Question

In a triangle ABC, \[r{r_1} + {r_2}{r_3} = \]
$A.$ bc
$B.$ ac
$C.$ ab
$D.$ (a+b+c)a+bc

Answer 1

Hint: This question is based on the concept of circles associated with triangles. For that we have to understand the relation between in-radius (the radius of the inscribed circle of a triangle is called the in-radius). It is denoted by r. Also, circles which touch the side of the triangle by outside are called escribed circles. There can be three escribed circles of a triangle forming on all the three sides of triangles. Their radius is denoted by ${r_1},{r_2},{r_3}$ respectively.

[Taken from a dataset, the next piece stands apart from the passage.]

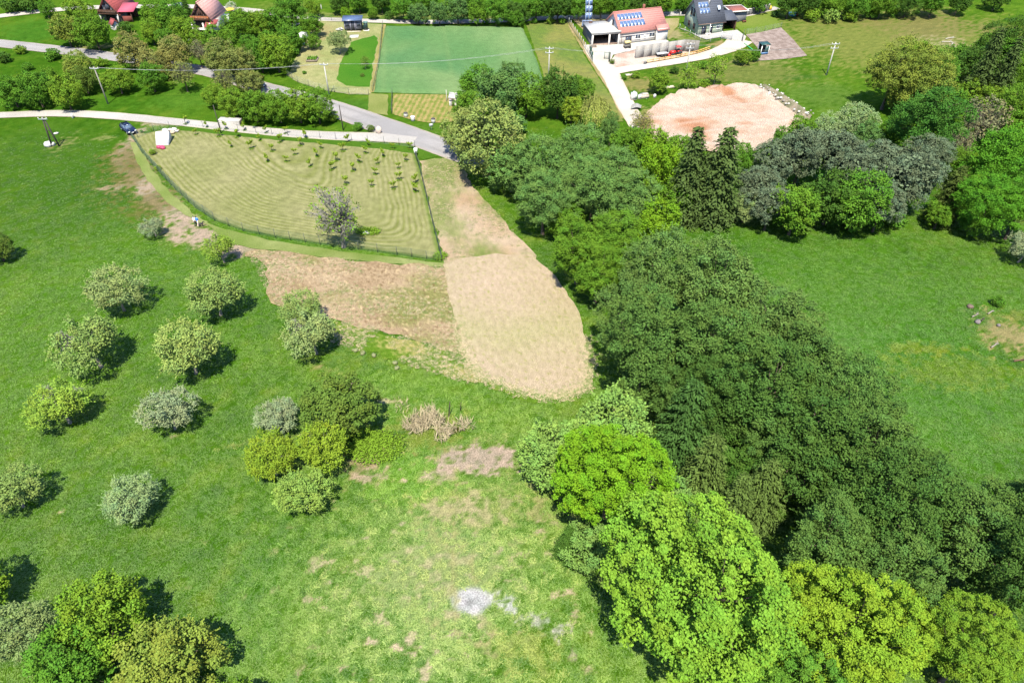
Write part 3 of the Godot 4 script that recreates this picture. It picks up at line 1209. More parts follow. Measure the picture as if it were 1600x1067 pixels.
func set_patches() -> void:
	var straw := Color8(214, 196, 164)
	var bare := Color8(202, 182, 158)
	var paleg := Color8(134, 168, 90)
	var vivid := Color8(92, 142, 38)
	var deep := Color8(74, 116, 42)
	var yel := Color8(132, 150, 58)
	var dry := Color8(150, 156, 92)
	# broad tones
	patch(-6.8, -38.08, 18.63, 19.21, paleg, 0.55, 0.6)
	patch(-5.99, -35.35, 9.6, 10.8, Color8(158, 184, 120), 0.6, 0.7)
	patch(-13.44, -56.76, 14.19, 7.25, Color8(112, 156, 56), 0.6, 0.5)
	patch(-10.92, -47.39, 7.49, 5.17, Color8(110, 164, 48), 0.6, 0.5)
	patch(-46.9, -84.85, 30.82, 27.49, vivid, 0.45, 0.6)
	patch(-60.93, -68, 9.13, 20.8, vivid, 0.35, 0.6)
	patch(-72.86, -108.56, 17.79, 15.65, deep, 0.45, 0.7)
	patch(-90.19, -125.45, 13.38, 12.09, Color8(84, 124, 50), 0.5, 0.6)
	patch(-43.36, -36.82, 18.35, 8.17, deep, 0.25, 0.7)
	patch(47.98, -79.52, 28.89, 19.55, Color8(88, 140, 44), 0.7, 0.5)
	patch(50.7, -61.35, 18.36, 17.02, Color8(80, 136, 42), 0.6, 0.5)
	patch(54.11, -63.63, 9.37, 3.02, Color8(128, 146, 40), 0.45, 0.9)
	patch(52.8, -67.87, 4.88, 1.12, Color8(160, 160, 50), 0.4, 1.0)
	patch(42.37, -71.1, 7.63, 3.45, Color8(104, 152, 74), 0.4, 0.8)
	patch(97.72, -185.8, 43.61, 27, Color8(144, 154, 80), 0.95, 0.5)
	patch(109.94, -195.4, 15.71, 12.22, Color8(150, 144, 92), 0.7, 0.8)
	patch(108.78, -181.44, 7.12, 4.97, Color8(190, 182, 144), 0.6, 0.9)
	patch(68.26, -150.7, 10.93, 8.06, Color8(112, 146, 68), 0.7, 0.6)
	patch(64.51, -161.49, 7.84, 2.19, Color8(82, 124, 56), 0.7, 0.4)
	patch(53.7, -165.09, 17.43, 9.49, Color8(132, 146, 76), 0.95, 0.5)
	patch(41, -190.92, 4.24, 3.96, Color8(190, 178, 134), 0.9, 0.6)
	patch(51.67, -183.36, 3.44, 2.5, Color8(184, 164, 116), 0.9, 0.6)
	patch(46.64, -186.46, 4.77, 2.56, Color8(150, 158, 100), 0.8, 0.6)
	patch(61.19, -170.91, 10.36, 2.69, Color8(176, 168, 112), 0.5, 0.9)
	patch(41.82, -161.62, 8.9, 5.94, Color8(150, 150, 86), 0.5, 0.9)
	patch(28.56, -156.16, 5.16, 6.34, Color8(176, 160, 108), 0.75, 0.7)
	patch(30.53, -141.69, 3.97, 3.28, Color8(196, 178, 128), 0.7, 0.7)
	patch(-95.39, -146.52, 19.14, 5.5, Color8(88, 140, 44), 0.5, 0.5)
	patch(-69.45, -150.25, 12.24, 7.65, Color8(92, 142, 52), 0.5, 0.5)
	patch(-125.76, -192.39, 10.37, 11.66, Color8(80, 136, 48), 0.6, 0.5)
	patch(-104.18, -181.59, 8.15, 1.79, Color8(190, 176, 130), 0.7, 0.7)
	patch(-27.88, -202.81, 33.12, 2.49, Color8(180, 172, 120), 0.6, 0.8)
	patch(-62.62, -210.22, 10.67, 5.38, Color8(130, 150, 72), 0.6, 0.5)
	patch(-32.53, -145.31, 12.28, 4.46, Color8(88, 136, 54), 0.6, 0.4)
	patch(-14, -133.5, 7.65, 2.98, Color8(104, 144, 60), 0.5, 0.6)
	# the trampled track from the car down to the two walkers
	var g := RandomNumberGenerator.new()
	g.seed = 44
	for line in [[Vector2(-74.3, -132.99), Vector2(-74.28, -127.65), Vector2(-72.65, -121.33), Vector2(-69.22, -115.87), Vector2(-65.51, -110.67), Vector2(-61.5, -106.14), Vector2(-57.41, -102.21), Vector2(-53.05, -98.04), Vector2(-48.91, -94.09), Vector2(-44.76, -91.44), Vector2(-39.96, -89.46)], [Vector2(-74.31, -129.85), Vector2(-70.4, -122.87), Vector2(-67.25, -117.31), Vector2(-63.39, -111.56), Vector2(-60.03, -107.43), Vector2(-55.48, -102.18), Vector2(-51.77, -98.83)], [Vector2(-62.96, -110.17), Vector2(-66.71, -111.14), Vector2(-69.16, -110.28), Vector2(-71.02, -109.41)], [Vector2(-53.94, -95.71), Vector2(-53.43, -93.8), Vector2(-51.47, -92.27), Vector2(-49.47, -92.22), Vector2(-48.58, -93.7)]]:
		for i in line.size() - 1:
			var n := int(line[i].distance_to(line[i + 1]) / 1.3) + 1
			for k in n:
				var q: Vector2 = line[i].lerp(line[i + 1], (k + g.randf()) / n) + Vector2(g.randf_range(-0.5, 0.5), g.randf_range(-0.7, 0.7))
				patch(q.x, q.y, g.randf_range(1.0, 2.0), g.randf_range(1.3, 2.8), bare, g.randf_range(0.7, 1.0), 0.7)
	for t in [[-67.95, -114.18, 3.44, 9.53], [-60.17, -104.38, 4.33, 5.6], [-72.15, -121.58, 4.29, 7.68]]:
		patch(t[0], t[1], t[2], t[3], Color8(134, 126, 80), 0.7, 0.8)
	patch(-79.8, -129.56, 2.99, 1.11, Color8(190, 180, 130), 0.5, 0.9)
	patch(-86.38, -127.66, 1.97, 4.36, Color8(176, 166, 120), 0.6, 1.0)
	patch(-71.77, -136.32, 3.29, 1.5, bare, 0.8, 0.6)
	patch(-72.24, -109.66, 4.5, 2.25, Color8(150, 140, 100), 0.35, 0.9)
	# bare and straw coloured spots of the middle pasture
	patch(-16.01, -49.49, 2.35, 3.92, Color8(178, 160, 124), 0.85, 0.8)
	patch(-14.92, -46.9, 2.03, 1.18, bare, 0.7, 0.9)
	patch(-3.5, -49.81, 6.31, 2.74, Color8(200, 180, 160), 0.95, 0.6)
	patch(-7.5, -47.3, 2.04, 1.21, bare, 0.6, 0.9)
	patch(-6.2, -42.95, 3, 1.1, straw, 0.85, 1.1)
	patch(-3.88, -42.21, 2.33, 1.09, straw, 0.7, 1.1)
	patch(-0.66, -43.87, 1.98, 0.81, straw, 0.5, 1.1)
	patch(2.61, -42.74, 0.91, 2.86, Color8(190, 178, 130), 0.6, 0.9)
	for t in [[-14.55, -36.35, 1.34, 0.67], [-18.27, -36.71, 1.22, 0.81], [-16.67, -34.72, 0.72, 0.39], [-14.1, -35.42, 0.48, 0.4], [-18.72, -33.15, 0.82, 0.37], [-6.53, -34.56, 0.95, 0.52], [-4.29, -37.27, 0.98, 0.56], [-3.93, -43.39, 0.65, 2.4], [-8.76, -33.15, 0.93, 0.19], [-5.87, -31.84, 0.46, 0.61], [-2.67, -29.18, 0.56, 0.46], [-4.77, -29.76, 1.68, 0.35], [-5.18, -27.5, 0.44, 0.27], [-7.53, -26.43, 0.54, 0.96], [-17.83, -26.54, 0.54, 0.53], [4.7, -33.49, 1.41, 0.77], [5.74, -31.62, 0.92, 1.23], [6.49, -30.11, 0.45, 0.47], [-1.24, -38.3, 0.5, 0.43], [0, -37.46, 0.37, 0.42], [-16.77, -56.65, 1.48, 0.61], [-19.63, -60.29, 1.07, 0.87], [-15.13, -58.28, 1.8, 0.53], [-21.9, -34.13, 0.6, 0.38], [-30.32, -34.4, 0.6, 0.26], [-45.74, -42.72, 0.26, 0.61], [3.38, -30.08, 0.34, 0.71], [2.54, -40.42, 0.64, 0.6], [-12.04, -31.56, 1.15, 0.48], [-8.91, -29.2, 0.78, 1.03]]:
		patch(t[0], t[1], t[2], t[3], straw, 0.75, 1.2)
	var at := Vector2(-6.7, -36.69)
	for k in 170:
		var q := at + Vector2(g.randfn(0.0, 8.0), g.randfn(0.0, 7.0))
		var e := g.randf_range(0.12, 0.42)
		patch(q.x, q.y, e * g.randf_range(1.0, 2.0), e, straw, g.randf_range(0.4, 0.9), 1.0)
	patch(1.11, -28.62, 3.88, 2.85, Color8(150, 160, 84), 0.5, 0.9)
	patch(-6.64, -36.01, 9.07, 4.73, Color8(168, 180, 116), 0.5, 1.0)
	patch(-3.9, -42.6, 7.16, 3.14, Color8(172, 176, 112), 0.5, 1.0)
	patch(-23.17, -36.76, 3.68, 10.95, Color8(96, 144, 54), 0.4, 0.8)
	# pale ash of an old fire with a washed out trail
	patch(-3.61, -32.9, 2.1, 1.51, Color8(216, 216, 214), 1.0, 0.08)
	patch(-3.61, -32.9, 2.1, 1.51, Color8(216, 216, 214), 1.0, 0.08)
	patch(-3.72, -32.71, 0.58, 0.38, Color8(150, 150, 148), 0.6, 0.5)
	patch(-0.7, -32.92, 1.17, 0.76, Color8(206, 212, 200), 0.75, 1.3)
	patch(0, -32.3, 0.69, 0.62, Color8(206, 212, 206), 0.75, 1.3)
	patch(2.56, -30.97, 1.94, 0.85, Color8(200, 204, 194), 0.7, 1.2)
	patch(3.94, -30.09, 1.35, 0.95, Color8(206, 202, 196), 0.75, 1.1)
	patch(5.22, -28.08, 0.44, 1.01, Color8(190, 180, 160), 0.6, 1.0)
	# faint foot and wheel lines
	for line in [[Vector2(-32.42, -50.81), Vector2(-28.42, -51.69), Vector2(-23.69, -52.8), Vector2(-17.42, -53.84)], [Vector2(-6, -48.39), Vector2(-5.76, -43.36), Vector2(-5.86, -38.81), Vector2(-5.51, -35.35), Vector2(-5.04, -31.54)], [Vector2(-7.52, -31.06), Vector2(-4.49, -29.76), Vector2(-2.43, -28.61)], [Vector2(-3.99, -37.41), Vector2(-3.27, -34.71)], [Vector2(-26.5, -65.26), Vector2(-22.07, -63.03), Vector2(-16.12, -59.86)], [Vector2(-12.83, -51.85), Vector2(-9.8, -49.9), Vector2(-6.25, -49.09)]]:
		for i in line.size() - 1:
			var n := int(line[i].distance_to(line[i + 1]) / 0.5) + 1
			for k in n:
				var q: Vector2 = line[i].lerp(line[i + 1], (k + g.randf()) / n) + Vector2(g.randf_range(-0.15, 0.15), g.randf_range(-0.15, 0.15))
				patch(q.x, q.y, 0.3, 0.4, Color8(176, 178, 116), g.randf_range(0.2, 0.6), 0.8)
	# reed hollow
	patch(-9.6, -53.87, 5.08, 3.53, Color8(128, 144, 62), 0.7, 0.7)
	patch(-6.91, -53.77, 1.3, 0.69, Color8(70, 54, 42), 0.8, 0.6)
	# right meadow bare spot
	patch(64.71, -70.05, 3.54, 4.51, Color8(182, 164, 120), 0.85, 0.8)
	patch(68.19, -73.84, 1.99, 1.33, Color8(140, 150, 72), 0.6, 0.9)
	patch(63.21, -74.07, 1.33, 2.66, Color8(90, 128, 70), 0.5, 0.8)
	patch(-37.95, -52.42, 0.72, 0.37, bare, 0.7, 0.9)
	patch(-24.21, -63.9, 0.94, 0.58, Color8(180, 164, 120), 0.6, 0.9)
	patch(-13.01, -66.38, 11.38, 2.45, Color8(118, 150, 50), 0.6, 0.9)


func dist_line(p: Vector2, pts: Array) -> float:
	var d := 1e9
	for i in pts.size() - 1:
		d = minf(d, p.distance_to(Geometry2D.get_closest_point_to_segment(p, pts[i], pts[i + 1])))
	return d


var fields: Array = []
func field(called: String, poly: Array, amp: float, step: float, off: float, col: Callable, m: Material, rise = null) -> void:
	var out := ragged(poly, 1.2, amp)
	fields.append(out)
	drape(called, out, step, off, col, m, rise)


func mown_grass(x: float, z: float) -> Color:
	var f := n_fine.get_noise_2d(x, z)
	var b := n_mid.get_noise_2d(x, z)
	var c := mixc(Color8(172, 184, 116), Color8(196, 194, 136), 0.5 + b * 1.2)
	return Color(c.r * (1.0 + f * 0.12), c.g * (1.0 + f * 0.1), c.b * (1.0 + f * 0.14))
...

Complete step-by-step answer:
$r = \dfrac{\vartriangle }{s}$, where $\vartriangle \to $area of triangle [inradius]
${r_1} = \dfrac{\vartriangle }{{s - a}}$ [exradius]
${r_2} = \dfrac{\vartriangle }{{s - b}}$ [exradius]
${r_3} = \dfrac{\vartriangle }{{s - c}}$ [exradius]
$s \to $semi-perimeter of triangle ( we can calculate s with the help of formula $s = \dfrac{{a + b + c}}{2}$)
Now from the question, we have
$r = \dfrac{\vartriangle }{s}$, ${r_1} = \dfrac{\vartriangle }{{s - a}}$, ${r_2} = \dfrac{\vartriangle }{{s - c}}$, ${r_3} = \dfrac{\vartriangle }{{s - c}}$
Substituting these value in
$r{r_1} + {r_2}{r_3}$, we get
$r{r_1} + {r_2}{r_3} = \dfrac{\vartriangle }{s}.\dfrac{\vartriangle }{{s - a}} + \dfrac{\vartriangle }{{s - b}}.\dfrac{\vartriangle }{{s - c}}$
= $\dfrac{{{\vartriangle ^2}[(s - b)(s - c) + s(s - a)]}}{{s(s - a)(s - b)(s - c)}}$
= $\dfrac{{{\vartriangle ^2}[2{s^2} - s(a + b + c) + bc]}}{{{\vartriangle ^2}}}$
= $2{s^2} - 2{s^2} + bc = bc$
Hence the correct option for the above answer is option $A.$

Note:Incircle of a triangle is the circle, which touches all three sides of a triangle. It is the largest circle contained in the triangle; it touches the three sides. The center of the incircle is a triangle center called the triangle’s incenter. The incenter can be found as the intersection of the three internal angle bisectors. Any line through a triangle that splits both the triangle’s area and its perimeter in half goes through the triangle’s incenter. There are either one, two, or three of these for any given triangle. The incircle radius is no greater than one-ninth the sum of the altitudes. All regular polygons have incircles tangent to all sides, but not all polygons do; those that do are tangential polygons. Some common in-radius formula-
$r = \dfrac{\vartriangle }{s}$
$r = (s - a)\tan \dfrac{A}{2} = (s - b)\tan \dfrac{B}{2} = (s - c)\tan \dfrac{C}{2}$ [in terms of side angle, and semi-perimeter]
In terms of side and all half angles-
$r = \dfrac{{a\sin \dfrac{B}{2}\sin \dfrac{C}{2}}}{{\cos \dfrac{A}{2}}}$
$r = \dfrac{{b\sin \dfrac{C}{2}\sin \dfrac{A}{2}}}{{\cos \dfrac{B}{2}}}$
$r = \dfrac{{c\sin \dfrac{A}{2}\sin \dfrac{B}{2}}}{{\cos \dfrac{C}{2}}}$
There is one more concept of excircle and excenter of a triangle. It can be explained as the circle lying outside the triangle, tangent to one of its sides and tangent to the extensions of the other two. Every triangle has three distinct excircles, each tangent to one of the triangle’s sides.